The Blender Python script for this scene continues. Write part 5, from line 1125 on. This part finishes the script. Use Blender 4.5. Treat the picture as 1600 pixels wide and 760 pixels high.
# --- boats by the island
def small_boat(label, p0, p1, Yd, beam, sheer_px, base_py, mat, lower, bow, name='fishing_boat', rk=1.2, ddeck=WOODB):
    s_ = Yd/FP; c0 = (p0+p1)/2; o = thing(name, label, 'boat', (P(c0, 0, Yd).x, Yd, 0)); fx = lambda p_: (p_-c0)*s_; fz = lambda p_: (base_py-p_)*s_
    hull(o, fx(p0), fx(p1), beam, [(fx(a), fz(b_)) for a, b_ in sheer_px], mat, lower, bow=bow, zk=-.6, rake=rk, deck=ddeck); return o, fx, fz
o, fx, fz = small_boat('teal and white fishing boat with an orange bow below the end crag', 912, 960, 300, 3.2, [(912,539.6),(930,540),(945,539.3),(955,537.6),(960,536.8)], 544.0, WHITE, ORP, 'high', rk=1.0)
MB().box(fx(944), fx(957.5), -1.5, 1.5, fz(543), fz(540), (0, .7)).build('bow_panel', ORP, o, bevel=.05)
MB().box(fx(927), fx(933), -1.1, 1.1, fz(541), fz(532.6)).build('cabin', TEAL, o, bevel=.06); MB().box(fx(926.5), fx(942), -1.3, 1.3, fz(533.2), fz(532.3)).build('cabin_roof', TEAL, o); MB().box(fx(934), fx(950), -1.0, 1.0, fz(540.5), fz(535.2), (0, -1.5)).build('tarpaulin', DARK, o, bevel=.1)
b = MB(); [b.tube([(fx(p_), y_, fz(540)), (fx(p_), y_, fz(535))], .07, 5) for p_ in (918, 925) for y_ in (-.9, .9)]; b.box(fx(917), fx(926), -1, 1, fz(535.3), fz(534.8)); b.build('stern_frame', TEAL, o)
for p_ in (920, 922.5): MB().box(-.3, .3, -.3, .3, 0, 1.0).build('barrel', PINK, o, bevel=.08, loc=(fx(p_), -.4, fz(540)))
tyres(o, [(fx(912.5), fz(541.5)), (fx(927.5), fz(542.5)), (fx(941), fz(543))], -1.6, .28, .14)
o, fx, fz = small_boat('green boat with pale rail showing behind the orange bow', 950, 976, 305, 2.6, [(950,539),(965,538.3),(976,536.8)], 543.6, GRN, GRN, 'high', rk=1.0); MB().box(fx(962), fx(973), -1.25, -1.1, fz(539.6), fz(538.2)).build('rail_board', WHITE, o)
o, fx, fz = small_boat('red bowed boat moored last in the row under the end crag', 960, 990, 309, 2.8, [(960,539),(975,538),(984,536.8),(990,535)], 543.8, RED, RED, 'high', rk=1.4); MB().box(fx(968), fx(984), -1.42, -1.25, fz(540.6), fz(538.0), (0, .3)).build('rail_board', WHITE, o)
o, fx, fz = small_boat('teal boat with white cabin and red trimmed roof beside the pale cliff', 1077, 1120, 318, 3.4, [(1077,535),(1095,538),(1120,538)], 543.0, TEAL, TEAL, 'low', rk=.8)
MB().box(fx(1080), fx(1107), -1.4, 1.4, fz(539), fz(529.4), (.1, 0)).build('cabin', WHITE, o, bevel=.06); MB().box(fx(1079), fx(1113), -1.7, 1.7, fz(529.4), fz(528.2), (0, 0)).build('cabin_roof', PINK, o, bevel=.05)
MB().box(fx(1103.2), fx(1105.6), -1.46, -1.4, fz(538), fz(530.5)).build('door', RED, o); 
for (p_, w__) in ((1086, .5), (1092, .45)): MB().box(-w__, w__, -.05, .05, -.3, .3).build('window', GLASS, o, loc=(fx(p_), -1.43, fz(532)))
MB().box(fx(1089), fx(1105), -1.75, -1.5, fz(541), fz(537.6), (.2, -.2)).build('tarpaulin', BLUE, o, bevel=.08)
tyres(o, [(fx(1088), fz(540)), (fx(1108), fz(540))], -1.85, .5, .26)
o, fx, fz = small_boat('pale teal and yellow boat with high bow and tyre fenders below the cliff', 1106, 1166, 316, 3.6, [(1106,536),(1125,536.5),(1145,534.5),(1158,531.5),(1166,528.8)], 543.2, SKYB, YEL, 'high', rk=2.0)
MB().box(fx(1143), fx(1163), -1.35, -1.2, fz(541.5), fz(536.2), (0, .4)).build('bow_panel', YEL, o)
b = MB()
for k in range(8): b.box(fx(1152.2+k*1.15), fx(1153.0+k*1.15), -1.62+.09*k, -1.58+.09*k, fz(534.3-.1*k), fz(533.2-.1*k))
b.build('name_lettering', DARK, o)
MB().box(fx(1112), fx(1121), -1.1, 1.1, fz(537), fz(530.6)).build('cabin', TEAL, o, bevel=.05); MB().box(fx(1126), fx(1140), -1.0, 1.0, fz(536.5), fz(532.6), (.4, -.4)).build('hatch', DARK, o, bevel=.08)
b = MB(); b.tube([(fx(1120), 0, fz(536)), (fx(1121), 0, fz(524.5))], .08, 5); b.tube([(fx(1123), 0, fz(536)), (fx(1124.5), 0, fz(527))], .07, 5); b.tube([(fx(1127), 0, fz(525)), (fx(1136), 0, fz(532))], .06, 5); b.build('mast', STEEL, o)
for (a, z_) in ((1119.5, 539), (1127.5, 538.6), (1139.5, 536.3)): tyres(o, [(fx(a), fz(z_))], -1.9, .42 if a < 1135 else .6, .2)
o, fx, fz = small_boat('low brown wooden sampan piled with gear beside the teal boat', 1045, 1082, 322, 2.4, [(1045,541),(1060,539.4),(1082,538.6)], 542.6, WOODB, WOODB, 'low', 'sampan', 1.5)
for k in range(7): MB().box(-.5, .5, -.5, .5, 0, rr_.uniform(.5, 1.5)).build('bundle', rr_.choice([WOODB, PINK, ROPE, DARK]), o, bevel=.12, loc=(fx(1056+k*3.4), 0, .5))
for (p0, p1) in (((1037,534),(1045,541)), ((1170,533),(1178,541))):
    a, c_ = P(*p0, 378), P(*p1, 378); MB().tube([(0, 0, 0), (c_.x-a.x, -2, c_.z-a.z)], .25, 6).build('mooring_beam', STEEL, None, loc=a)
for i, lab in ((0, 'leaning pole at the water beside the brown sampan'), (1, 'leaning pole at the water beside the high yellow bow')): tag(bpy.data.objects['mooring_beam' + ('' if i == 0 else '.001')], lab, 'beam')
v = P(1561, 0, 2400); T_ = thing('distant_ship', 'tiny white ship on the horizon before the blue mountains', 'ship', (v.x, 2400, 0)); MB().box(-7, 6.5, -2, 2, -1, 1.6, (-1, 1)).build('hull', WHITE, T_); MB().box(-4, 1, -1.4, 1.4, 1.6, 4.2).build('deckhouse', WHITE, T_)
++++
* _Exercise prompt_
Transcribe the material above word for word.

* _Expected answer_
The Blender Python script for this scene continues. Write part 5, from line 1125 on. This part finishes the script. Use Blender 4.5. Treat the picture as 1600 pixels wide and 760 pixels high.
# --- boats by the island
def small_boat(label, p0, p1, Yd, beam, sheer_px, base_py, mat, lower, bow, name='fishing_boat', rk=1.2, ddeck=WOODB):
    s_ = Yd/FP; c0 = (p0+p1)/2; o = thing(name, label, 'boat', (P(c0, 0, Yd).x, Yd, 0)); fx = lambda p_: (p_-c0)*s_; fz = lambda p_: (base_py-p_)*s_
    hull(o, fx(p0), fx(p1), beam, [(fx(a), fz(b_)) for a, b_ in sheer_px], mat, lower, bow=bow, zk=-.6, rake=rk, deck=ddeck); return o, fx, fz
o, fx, fz = small_boat('teal and white fishing boat with an orange bow below the end crag', 912, 960, 300, 3.2, [(912,539.6),(930,540),(945,539.3),(955,537.6),(960,536.8)], 544.0, WHITE, ORP, 'high', rk=1.0)
MB().box(fx(944), fx(957.5), -1.5, 1.5, fz(543), fz(540), (0, .7)).build('bow_panel', ORP, o, bevel=.05)
MB().box(fx(927), fx(933), -1.1, 1.1, fz(541), fz(532.6)).build('cabin', TEAL, o, bevel=.06); MB().box(fx(926.5), fx(942), -1.3, 1.3, fz(533.2), fz(532.3)).build('cabin_roof', TEAL, o); MB().box(fx(934), fx(950), -1.0, 1.0, fz(540.5), fz(535.2), (0, -1.5)).build('tarpaulin', DARK, o, bevel=.1)
b = MB(); [b.tube([(fx(p_), y_, fz(540)), (fx(p_), y_, fz(535))], .07, 5) for p_ in (918, 925) for y_ in (-.9, .9)]; b.box(fx(917), fx(926), -1, 1, fz(535.3), fz(534.8)); b.build('stern_frame', TEAL, o)
for p_ in (920, 922.5): MB().box(-.3, .3, -.3, .3, 0, 1.0).build('barrel', PINK, o, bevel=.08, loc=(fx(p_), -.4, fz(540)))
tyres(o, [(fx(912.5), fz(541.5)), (fx(927.5), fz(542.5)), (fx(941), fz(543))], -1.6, .28, .14)
o, fx, fz = small_boat('green boat with pale rail showing behind the orange bow', 950, 976, 305, 2.6, [(950,539),(965,538.3),(976,536.8)], 543.6, GRN, GRN, 'high', rk=1.0); MB().box(fx(962), fx(973), -1.25, -1.1, fz(539.6), fz(538.2)).build('rail_board', WHITE, o)
o, fx, fz = small_boat('red bowed boat moored last in the row under the end crag', 960, 990, 309, 2.8, [(960,539),(975,538),(984,536.8),(990,535)], 543.8, RED, RED, 'high', rk=1.4); MB().box(fx(968), fx(984), -1.42, -1.25, fz(540.6), fz(538.0), (0, .3)).build('rail_board', WHITE, o)
o, fx, fz = small_boat('teal boat with white cabin and red trimmed roof beside the pale cliff', 1077, 1120, 318, 3.4, [(1077,535),(1095,538),(1120,538)], 543.0, TEAL, TEAL, 'low', rk=.8)
MB().box(fx(1080), fx(1107), -1.4, 1.4, fz(539), fz(529.4), (.1, 0)).build('cabin', WHITE, o, bevel=.06); MB().box(fx(1079), fx(1113), -1.7, 1.7, fz(529.4), fz(528.2), (0, 0)).build('cabin_roof', PINK, o, bevel=.05)
MB().box(fx(1103.2), fx(1105.6), -1.46, -1.4, fz(538), fz(530.5)).build('door', RED, o); 
for (p_, w__) in ((1086, .5), (1092, .45)): MB().box(-w__, w__, -.05, .05, -.3, .3).build('window', GLASS, o, loc=(fx(p_), -1.43, fz(532)))
MB().box(fx(1089), fx(1105), -1.75, -1.5, fz(541), fz(537.6), (.2, -.2)).build('tarpaulin', BLUE, o, bevel=.08)
tyres(o, [(fx(1088), fz(540)), (fx(1108), fz(540))], -1.85, .5, .26)
o, fx, fz = small_boat('pale teal and yellow boat with high bow and tyre fenders below the cliff', 1106, 1166, 316, 3.6, [(1106,536),(1125,536.5),(1145,534.5),(1158,531.5),(1166,528.8)], 543.2, SKYB, YEL, 'high', rk=2.0)
MB().box(fx(1143), fx(1163), -1.35, -1.2, fz(541.5), fz(536.2), (0, .4)).build('bow_panel', YEL, o)
b = MB()
for k in range(8): b.box(fx(1152.2+k*1.15), fx(1153.0+k*1.15), -1.62+.09*k, -1.58+.09*k, fz(534.3-.1*k), fz(533.2-.1*k))
b.build('name_lettering', DARK, o)
MB().box(fx(1112), fx(1121), -1.1, 1.1, fz(537), fz(530.6)).build('cabin', TEAL, o, bevel=.05); MB().box(fx(1126), fx(1140), -1.0, 1.0, fz(536.5), fz(532.6), (.4, -.4)).build('hatch', DARK, o, bevel=.08)
b = MB(); b.tube([(fx(1120), 0, fz(536)), (fx(1121), 0, fz(524.5))], .08, 5); b.tube([(fx(1123), 0, fz(536)), (fx(1124.5), 0, fz(527))], .07, 5); b.tube([(fx(1127), 0, fz(525)), (fx(1136), 0, fz(532))], .06, 5); b.build('mast', STEEL, o)
for (a, z_) in ((1119.5, 539), (1127.5, 538.6), (1139.5, 536.3)): tyres(o, [(fx(a), fz(z_))], -1.9, .42 if a < 1135 else .6, .2)
o, fx, fz = small_boat('low brown wooden sampan piled with gear beside the teal boat', 1045, 1082, 322, 2.4, [(1045,541),(1060,539.4),(1082,538.6)], 542.6, WOODB, WOODB, 'low', 'sampan', 1.5)
for k in range(7): MB().box(-.5, .5, -.5, .5, 0, rr_.uniform(.5, 1.5)).build('bundle', rr_.choice([WOODB, PINK, ROPE, DARK]), o, bevel=.12, loc=(fx(1056+k*3.4), 0, .5))
for (p0, p1) in (((1037,534),(1045,541)), ((1170,533),(1178,541))):
    a, c_ = P(*p0, 378), P(*p1, 378); MB().tube([(0, 0, 0), (c_.x-a.x, -2, c_.z-a.z)], .25, 6).build('mooring_beam', STEEL, None, loc=a)
for i, lab in ((0, 'leaning pole at the water beside the brown sampan'), (1, 'leaning pole at the water beside the high yellow bow')): tag(bpy.data.objects['mooring_beam' + ('' if i == 0 else '.001')], lab, 'beam')
v = P(1561, 0, 2400); T_ = thing('distant_ship', 'tiny white ship on the horizon before the blue mountains', 'ship', (v.x, 2400, 0)); MB().box(-7, 6.5, -2, 2, -1, 1.6, (-1, 1)).build('hull', WHITE, T_); MB().box(-4, 1, -1.4, 1.4, 1.6, 4.2).build('deckhouse', WHITE, T_)